D2D-Assisted Computation Offloading for Mobile Edge Computing Systems with Energy Harvesting

Abstract

In mobile edge computing (MEC) systems with energy harvesting, the mobile devices are empowered with the energy that harvested from renewable energy sources. On the other hand, mobile devices can offload their computation-intensive tasks to the MEC server to further save energy and reduce the task execution latency. However, the energy harvested is unstable and the mobile devices have to make sure that the energy should not be run out. Moreover, the wireless channel condition between the mobile device and the MEC server is dynamically changing, leading to unstable communication delay. Considering the energy constraints and unstable communication delay, the benefit of computation offloading is limited. In this paper, we investigate D2D-assisted computation offloading for mobile edge computing systems with energy harvesting. In our method, the mobile device is allowed to offload its tasks to the MEC server with the help of its neighbor node. More Specifically, the neighbor node acts as a relay to help the mobile device to communicate with the MEC server.

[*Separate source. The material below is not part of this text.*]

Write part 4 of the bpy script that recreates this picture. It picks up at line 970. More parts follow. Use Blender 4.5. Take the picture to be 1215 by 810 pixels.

Our goal is to minimize the average task execution time by selecting an optimal execution strategy for each task, i.e., whether to execute the task locally, or offload it to the MEC server directly, or offload it to the MEC server with the help of the most suitable neighbor node, or just to drop it. We propose a low-complexity online algorithm, which stem from Lyapunov Optimization-based Dynamic Computation Offloading (LODCO) algorithm, to solve this problem. Extensive simulations verified the effectiveness of the proposed algorithm, where the average task execution time is reduced around 50% as compared to that of the original LODCO algorithm.